The teen juggled AP classes, basketball practice and working nearly full-time – 24 to 30 hours per week – to support her family.

“Right after school I’d go into work and on weekends, I’d work an 8-hour shift and then go home and be with Amaris,” Muniz says.

Despite her demanding schedule, Muniz became the first person in her family to graduate high school. The young mother earned a 4.6 GPA and was accepted to eight universities, ultimately choosing University of California, Berkeley. Thanks to the school’s Student Parent Association for Recruitment and Retention (SPARR) program for student parents, the young mother received financial aid, housing and childcare.

But beginning college as a freshman with a 2-year-old was far from easy.

“I wasn’t quite a freshman because I had my daughter, but I was still 18, so I couldn’t relate to some of the student parents because I was their kid’s age,” Muniz tells PEOPLE.

Eventually, the teen found her community among student parents and freshman alike – trading babysitting with other parents and bringing Amaris with her to study groups.

“Because in the college setting it’s very rare to see kids, people would be like, ‘Oh, my God, a baby!’ ” Muniz tells PEOPLE. “Everybody would be like, ‘Can I take her with me to get food?’ Amaris would come back with fries and goodies that everyone bought her with meal points.”

At a time when most teens are solely focused on themselves, Muniz was constantly putting her daughter’s needs before her own.

“I wanted her to have opportunities I didn’t, so she was in swim, basketball and hip-hop for a while,” Muniz tells PEOPLE. “In order to be able to pay for that, I had to work outside of school.”

The teen went to classes two days a week while Amaris was in school, and she worked three days a week and even found time to volunteer.

Muniz volunteered in the education departments of prisons and juvenile detention centers.

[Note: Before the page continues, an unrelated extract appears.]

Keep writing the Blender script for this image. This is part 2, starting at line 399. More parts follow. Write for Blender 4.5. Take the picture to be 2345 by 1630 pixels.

The California mom calls the work that she did teaching GED classes and literacy education “very empowering.”

“A lot of the people I worked with at San Quentin were lifers. For a lot of these men, it was the first time in their lives that they were having positive education experiences,” Muniz says. Taking the time to sit with these men and teach them how to read and write, she says, “was beautiful to me.”

“To see that learning was an outlet for them and an outlet from their situation, I believe that is what education is supposed to be, but unfortunately it isn’t always experienced that way,” Muniz adds.

As a first-generation high school graduate, Muniz knows the importance of a positive educational experience.

“From a very young age, I had a lot of educators, a lot of people – both informally and formally – tell me that I was going to be somebody, that I was going to go to college,” she says.

However, as a young girl, she watched her two older brothers – both of whom dropped out of high school – have radically different experiences.

“One of them had a learning disability growing up. He had a very negative experience with education that ultimately led him in and out of juvenile hall,” she says.

Watching her brothers struggle and working with the prisoners inspired Muniz to pursue a path in education. That path ultimately led her to Harvard’s Graduate School of Education where she plans to earn her PhD and ultimately work in public policy to improve educational outcomes for underserved communities.

Muniz is quick to credit all of her success to her daughter, whom she calls “my biggest inspiration.”

“She was my home base, the one place I could always come back to whenever I was feeling overwhelmed or stress or doubting why I was doing what I was doing. I just had to look at her,” Muniz tells PEOPLE. “In many ways, I feel blessed that I had that – because my motivation was a walking and living thing.”

Muniz has created a GoFundMe page to help with the cost of Harvard tuition and living expenses for her and her daughter.